Pregnancy discrimination typically falls under employment practices liability (EPL). These cases – not just pregnancy discrimination, but all EPL claims – are attractive to the plaintiffs’ bar because of monetary incentive. If a plaintiff prevails on an EPL case, the plaintiff attorney gets their fees on top of whatever the damage award is. This is another reason why, historically, very few employment cases have gone to trial. Not only is it very costly to defend an employment case, but if an employer loses, they will also have to pay the plaintiff attorney fees as well as damages. As Williams pointed out, there’s an inherent risk in trying some of these cases, which is why a lot of employers prefer the certainty of a settlement as opposed to the uncertainty of a jury verdict.

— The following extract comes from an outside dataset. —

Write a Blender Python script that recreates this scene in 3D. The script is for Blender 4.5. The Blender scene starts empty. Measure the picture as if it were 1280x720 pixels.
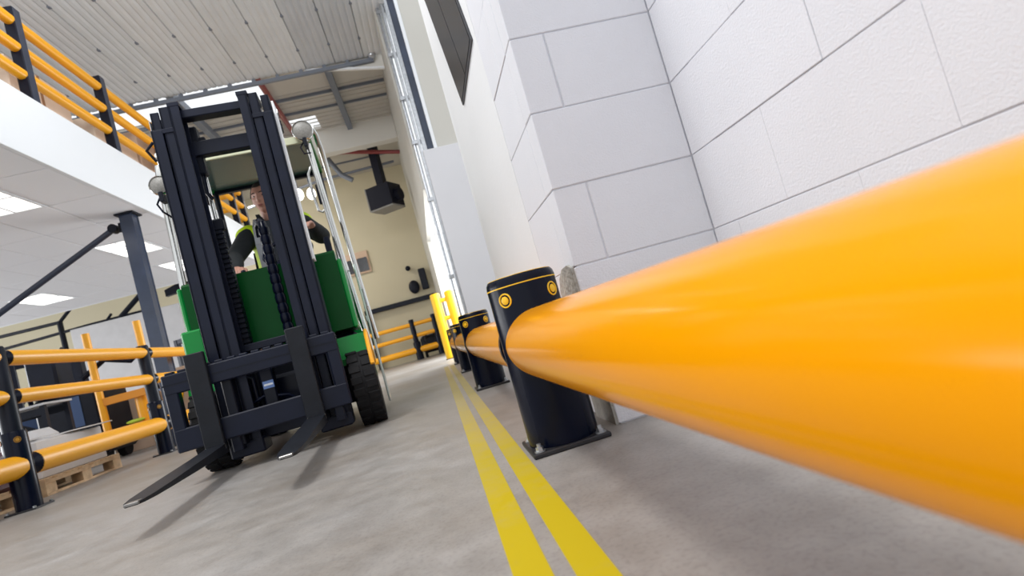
import bpy, bmesh, math, random
from mathutils import Vector, Matrix
random.seed(7)
PI = math.pi
SC = bpy.context.scene
COL = SC.collection

# ------------------------------------------------------------------ camera
def make_camera():
    yaw, pitch, roll = -0.150428, 0.0541266, -0.2742368
    ca, sa = math.cos(yaw), math.sin(yaw)
    f = Vector((-sa, ca, 0)); r = Vector((ca, sa, 0)); u = Vector((0, 0, 1))
    f2 = f * math.cos(pitch) + u * math.sin(pitch)
    u2 = u * math.cos(pitch) - f * math.sin(pitch)
    r3 = r * math.cos(roll) + u2 * math.sin(roll)
    u3 = u2 * math.cos(roll) - r * math.sin(roll)
    cam = bpy.data.cameras.new('camera')
    cam.sensor_width = 36.0
    cam.lens = 727.376 / 1280 * 36.0
    cam.clip_start = 0.02; cam.clip_end = 200
    cam.dof.use_dof = True
    cam.dof.focus_distance = 2.1
    cam.dof.aperture_fstop = 4.0
    o = bpy.data.objects.new('camera', cam)
    m = Matrix((r3, u3, -f2)).transposed().to_4x4()
    m.translation = (0, 0, 0.355)
    o.matrix_world = m
    COL.objects.link(o)
    SC.camera = o
make_camera()

# ------------------------------------------------------------------ world, lights, exposure
W = bpy.data.worlds.new('overcast'); SC.world = W
W.use_nodes = True
bg = W.node_tree.nodes['Background']
bg.inputs['Color'].default_value = (0.93, 0.965, 1.0, 1)
bg.inputs['Strength'].default_value = 1.0
def area(name, loc, target, sx, sy, power, color=(1, 1, 1)):
    l = bpy.data.lights.new(name, 'AREA'); l.shape = 'RECTANGLE'; l.size = sx; l.size_y = sy
    l.energy = power; l.color = color
    o = bpy.data.objects.new(name, l); o.location = loc
    d = Vector(target) - Vector(loc)
    o.rotation_euler = d.to_track_quat('-Z', 'Y').to_euler()
    COL.objects.link(o); return o
area('high_bay_lamp_near', (-1.5, 1.6, 5.2), (-0.9, 2.2, 0), 1.2, 1.0, 125, (1, 0.985, 0.96))
area('added_roof_fill', (-1.6, 3.9, 4.7), (-1.9, 7.0, 5.6), 1.6, 0.5, 62, (0.96, 0.98, 1.0))  # added fill lamp out of view, aimed up to brighten the roof sheets
area('added_left_fill', (-13.0, 8.0, 1.6), (-4.0, 8.0, 2.2), 10.0, 2.6, 520, (0.95, 0.97, 1.0))  # added fill from unseen left side, brightens the mezzanine soffit
area('door_daylight', (1.6, 11.0, 1.5), (-1.2, 11.0, 0.3), 3.6, 2.0, 260, (0.95, 0.98, 1.0))
area('batten_lamp_far', (-3.6, 15.4, 5.3), (-2.2, 17.0, 0), 1.6, 0.4, 80, (1, 0.95, 0.86))
SC.view_settings.view_transform = 'Standard'
SC.view_settings.look = 'None'
SC.view_settings.gamma = 1.0
SC.view_settings.exposure = 0.22
SC.view_settings.use_curve_mapping = False
SC.cycles.max_bounces = 8
SC.cycles.diffuse_bounces = 5

# ------------------------------------------------------------------ materials
def mat(name, col, rough=0.5, metal=0.0, var=0.0, vscale=8.0, bump=0.0, bscale=60.0, coat=0.0, col2=None, spec=0.5):
    m = bpy.data.materials.new(name); m.use_nodes = True
    nt = m.node_tree; b = nt.nodes['Principled BSDF']
    b.inputs['Base Color'].default_value = (*col, 1)
    b.inputs['Roughness'].default_value = rough
    b.inputs['Metallic'].default_value = metal
    b.inputs['Specular IOR Level'].default_value = spec
    if coat: b.inputs['Coat Weight'].default_value = coat; b.inputs['Coat Roughness'].default_value = 0.08
    if var or bump:
        tc = nt.nodes.new('ShaderNodeTexCoord')
    if var:
        n = nt.nodes.new('ShaderNodeTexNoise'); n.inputs['Scale'].default_value = vscale; n.inputs['Detail'].default_value = 6
        nt.links.new(tc.outputs['Object'], n.inputs['Vector'])
        r = nt.nodes.new('ShaderNodeValToRGB')
        c2 = col2 if col2 else tuple(max(0, c * (1 - var)) for c in col)
        r.color_ramp.elements[0].position = 0.35; r.color_ramp.elements[1].position = 0.68
        r.color_ramp.elements[0].color = (*c2, 1); r.color_ramp.elements[1].color = (*col, 1)
        nt.links.new(n.outputs['Fac'], r.inputs['Fac']); nt.links.new(r.outputs['Color'], b.inputs['Base Color'])
    if bump:
        n2 = nt.nodes.new('ShaderNodeTexNoise'); n2.inputs['Scale'].default_value = bscale; n2.inputs['Detail'].default_value = 4
        nt.links.new(tc.outputs['Object'], n2.inputs['Vector'])
        bp = nt.nodes.new('ShaderNodeBump'); bp.inputs['Strength'].default_value = bump; bp.inputs['Distance'].default_value = 0.01
        nt.links.new(n2.outputs['Fac'], bp.inputs['Height']); nt.links.new(bp.outputs['Normal'], b.inputs['Normal'])
    return m
def emit(name, col, s):
    m = bpy.data.materials.new(name); m.use_nodes = True
    b = m.node_tree.nodes['Principled BSDF']
    b.inputs['Base Color'].default_value = (*col, 1)
    b.inputs['Emission Color'].default_value = (*col, 1); b.inputs['Emission Strength'].default_value = s
    return m
def glass(name, col, rough=0.02, alpha=None):
    m = bpy.data.materials.new(name); m.use_nodes = True
    nt = m.node_tree; b = nt.nodes['Principled BSDF']
    b.inputs['Base Color'].default_value = (*col, 1); b.inputs['Roughness'].default_value = rough
    b.inputs['Transmission Weight'].default_value = 1.0; b.inputs['IOR'].default_value = 1.15
    return m
def floor_mat():
    m = bpy.data.materials.new('concrete_floor'); m.use_nodes = True
    nt = m.node_tree; b = nt.nodes['Principled BSDF']; N = nt.nodes.new; L = nt.links.new
    tc = N('ShaderNodeTexCoord')
    n1 = N('ShaderNodeTexNoise'); n1.inputs['Scale'].default_value = 0.9; n1.inputs['Detail'].default_value = 8; n1.inputs['Roughness'].default_value = 0.62
    n2 = N('ShaderNodeTexNoise'); n2.inputs['Scale'].default_value = 9; n2.inputs['Detail'].default_value = 8; n2.inputs['Roughness'].default_value = 0.7
    n3 = N('ShaderNodeTexNoise'); n3.inputs['Scale'].default_value = 120; n3.inputs['Detail'].default_value = 3
    for n in (n1, n2, n3): L(tc.outputs['Object'], n.inputs['Vector'])
    r1 = N('ShaderNodeValToRGB'); e = r1.color_ramp.elements
    e[0].position = 0.36; e[0].color = (0.315, 0.283, 0.25, 1); e[1].position = 0.66; e[1].color = (0.42, 0.41, 0.405, 1)
    L(n1.outputs['Fac'], r1.inputs['Fac'])
    r2 = N('ShaderNodeValToRGB'); e = r2.color_ramp.elements
    e[0].position = 0.3; e[0].color = (0.72, 0.71, 0.70, 1); e[1].position = 0.7; e[1].color = (1.0, 1.0, 1.0, 1)
    L(n2.outputs['Fac'], r2.inputs['Fac'])
    r3 = N('ShaderNodeValToRGB'); e = r3.color_ramp.elements
    e[0].position = 0.36; e[0].color = (0.86, 0.86, 0.86, 1); e[1].position = 0.5; e[1].color = (1, 1, 1, 1)
    L(n3.outputs['Fac'], r3.inputs['Fac'])
    mx = N('ShaderNodeMixRGB'); mx.blend_type = 'MULTIPLY'; mx.inputs['Fac'].default_value = 1
    L(r1.outputs['Color'], mx.inputs['Color1']); L(r2.outputs['Color'], mx.inputs['Color2'])
    mx2 = N('ShaderNodeMixRGB'); mx2.blend_type = 'MULTIPLY'; mx2.inputs['Fac'].default_value = 1
    L(mx.outputs['Color'], mx2.inputs['Color1']); L(r3.outputs['Color'], mx2.inputs['Color2'])
    L(mx2.outputs['Color'], b.inputs['Base Color'])
    rr = N('ShaderNodeMapRange'); rr.inputs['To Min'].default_value = 0.30; rr.inputs['To Max'].default_value = 0.55
    L(n2.outputs['Fac'], rr.inputs['Value']); L(rr.outputs['Result'], b.inputs['Roughness'])
    bp = N('ShaderNodeBump'); bp.inputs['Strength'].default_value = 0.12; bp.inputs['Distance'].default_value = 0.01
    L(n2.outputs['Fac'], bp.inputs['Height']); L(bp.outputs['Normal'], b.inputs['Normal'])
    return m
def stripe_mat():
    m = bpy.data.materials.new('yellow_floor_paint'); m.use_nodes = True
    nt = m.node_tree; b = nt.nodes['Principled BSDF']; N = nt.nodes.new; L = nt.links.new
    tc = N('ShaderNodeTexCoord')
    n = N('ShaderNodeTexNoise'); n.inputs['Scale'].default_value = 7; n.inputs['Detail'].default_value = 9; n.inputs['Roughness'].default_value = 0.75
    L(tc.outputs['Object'], n.inputs['Vector'])
    sx = N('ShaderNodeSeparateXYZ'); L(tc.outputs['Object'], sx.inputs['Vector'])
    mr = N('ShaderNodeMapRange'); mr.inputs['From Min'].default_value = 0.9; mr.inputs['From Max'].default_value = 3.2  # pales with distance: far floor glare painted into the stripe colour
    mr.inputs['To Min'].default_value = -0.28; mr.inputs['To Max'].default_value = 0.48
    L(sx.outputs['Y'], mr.inputs['Value'])
    ad = N('ShaderNodeMath'); ad.operation = 'ADD'; L(n.outputs['Fac'], ad.inputs[0]); L(mr.outputs['Result'], ad.inputs[1])
    r = N('ShaderNodeValToRGB'); e = r.color_ramp.elements
    e[0].position = 0.30; e[0].color = (0.53, 0.405, 0.008, 1); e[1].position = 0.98; e[1].color = (0.42, 0.35, 0.17, 1)
    L(ad.outputs[0], r.inputs['Fac']); L(r.outputs['Color'], b.inputs['Base Color'])
    b.inputs['Roughness'].default_value = 0.7; b.inputs['Specular IOR Level'].default_value = 0.15
    return m
M = {}
M['floor'] = floor_mat()
M['stripe'] = stripe_mat()
M['block'] = mat('white_painted_block', (0.735, 0.74, 0.785), 0.6, var=0.04, vscale=3, bump=0.22, bscale=170)
M['block_smooth'] = mat('white_painted_plaster', (0.78, 0.785, 0.80), 0.6, var=0.03, vscale=2, bump=0.12, bscale=60)
M['mortar'] = mat('painted_mortar', (0.66, 0.67, 0.72), 0.7, bump=0.3, bscale=120)
M['bare'] = mat('bare_concrete_patch', (0.46, 0.44, 0.40), 0.85, var=0.3, vscale=14, bump=0.7, bscale=70)
M['yellow'] = mat('yellow_polymer', (0.93, 0.350, 0.0), 0.15, var=0.04, vscale=2.2, spec=0.13)
M['yellow_far'] = mat('yellow_polymer_matt', (0.90, 0.40, 0.01), 0.36)
M['yellow_paint'] = mat('bright_yellow_paint', (0.95, 0.56, 0.01), 0.4)
M['orange'] = mat('orange_paint', (0.72, 0.27, 0.02), 0.45)
M['gold'] = mat('dull_gold_disc', (0.40, 0.20, 0.02), 0.4)
M['black'] = mat('black_polymer', (0.003, 0.005, 0.016), 0.24, var=0.2, vscale=6, spec=0.16)
M['black_face'] = mat('black_satin_steel', (0.005, 0.007, 0.016), 0.40, var=0.25, vscale=9, spec=0.22)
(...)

“There are ways to mitigate this risk. First and foremost, employers need to understand the law,” Williams commented. “It’s not just federal law - there may be separate state laws that come into play as well - so making sure you have a grasp on that is very important. It’s also incumbent on employers to make sure they train their supervisors and managers on what that law is. If it’s just your general counsel, your CEO, and your HR department that knows the law, but the rank and file supervisors don’t, that’s when employers can get into trouble. Everyone need to be trained.
“They should make sure that their policy prohibits discrimination based on pregnancy and that their employees, supervisors and managers are aware of that. While an employer is within their rights if it’s an at-will employee to terminate a pregnant employee, they can’t do so because the employee is pregnant. If an employer has an employee that’s pregnant and they want to terminate her, it would probably be prudent to talk to a lawyer before doing so. And finally, maybe consider purchasing an EPL insurance policy.”
The insurance broker and agent force are on the front lines in terms of explaining how EPL insurance can help protect companies in these situations. They can also explain the ramifications of not having insurance.
Williams explained: “For those folks that don’t have insurance, I think there’s a couple things to consider if you get an employment practices claim. There’s a monetary component - you’ve got to go out and hire a defense lawyer. There’s potentially a settlement or an award that has to get paid. And if you lose, there’s potentially plaintiff attorneys fees that have to get paid as well.
“There’s also a potential PR issue if you have a negative verdict. Some states now are prohibiting non-disclosure agreements on settlements. There could be some negative press coming out of it as well. Then there’s what I call the litigation hassle factor - the amount of time and resources a company spends in responding to litigation by turning over records like emails, personnel files, records of meetings, employment decisions, and having your employees depose and testifying at trial. All those things are fairly stressful and challenging, and I’m confident in saying that no employer enjoys going through that process.”